«La pensée pense ce qui la dépasse infiniment»




2010-12-18

sonhei com você.

J'ai rêvé de toi, sonhei com você, il m'apparaît tellement plus beau de rêver «avec» toi, en portugais. J'ai alors le sentiment que l'acte (ou le non-acte) de rêver est partagé, qu'il demeure un lien entre nos deux inconscients, que rêver avec toi implique réciprocité, échange, présence. «simultanéité dans le Temps». En français, «rêver de» présuppose déjà une distance, un éloignement entre la personne qui rêve et ce à quoi elle rêve, les éléments sont si détachés... alors qu'un rêve, de toi et de moi, un rêve est un retour à la fusion, perdue certes, mais rendue dans le rêve comme un espoir nouveau. Il me semble que rêver avec toi m'apparaît comme une possibilité réaffirmée dans l'univers. Un possible de notre impossibilité reconduit dans mon inconscient.

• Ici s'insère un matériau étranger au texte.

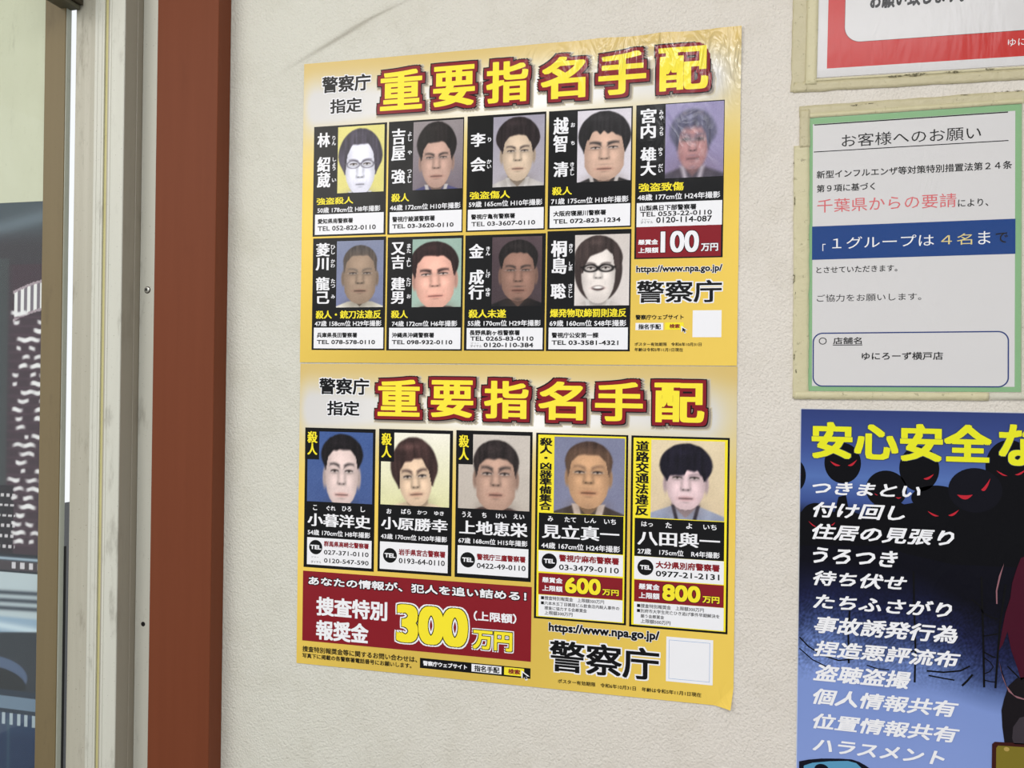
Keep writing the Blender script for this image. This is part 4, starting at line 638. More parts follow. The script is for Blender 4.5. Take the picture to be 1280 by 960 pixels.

Tu es apparu. D'abord en retrait, un peu à l'écart. Et j'ai su que c'était toi. J'ai su que c'était toi et j'ai tremblé, j'ai senti mon corps frissonner à l'idée de ton nom. Tu étais là. À quelques pas de moi. J'ai d'abord détourné le regard. Tu es venu vers moi. Je t'ai regardé. C'était bien toi, mais tu ne te ressemblais pas tout à fait. Tu semblais vieilli, des mèches de cheveux blanches couvraient presque ton visage. Nos lèvres se sont touchées. À peine. Comme si tu ne pouvais franchir une certaine limite. On se touchait comme l'on touche une idée, c'est-à-dire qu'on manque à la saisir. Comme si tu n'étais là qu'à demi. Tu étais mince, si mince, ton corps me paraissait encore plus petit, frêle, sous les vêtements. Je ne me rappelle plus les vêtements. Tu avais ton bateau, là, accosté non loin. Ton bateau qui avait peut-être doublé, triplé, de volume, ton bateau qui me semblait presque un bateau de croisière. On me faisait remarquer que tu étais là depuis déjà un moment, ancré ici. Pourquoi ne t'avais-je pas vu auparavant? À cause de la voix, de cette autre voix, qui, toujours, est présente dans mes rêves. Ni la mienne. Ni la tienne. Une seconde voix d'homme. Qui régit, détourne mes pensées, mes images. Ton image. À-demi absente. Un toi vieillit. Et moi ? Je n'arrive pas à me voir. Ni à me rappeler la fin du rêve. Au réveil, j'ai constaté ton absence, toujours là. Et y ai senti une présence si forte, si pure, qu'elle triomphait de toute présence véritable.

Le lendemain, j'ai trouvé ce poème, sur un mur,
dans le centre-ville.

Tu l'as écrit pour moi, peut-être.

La texture des lettres comme le grain de ta peau.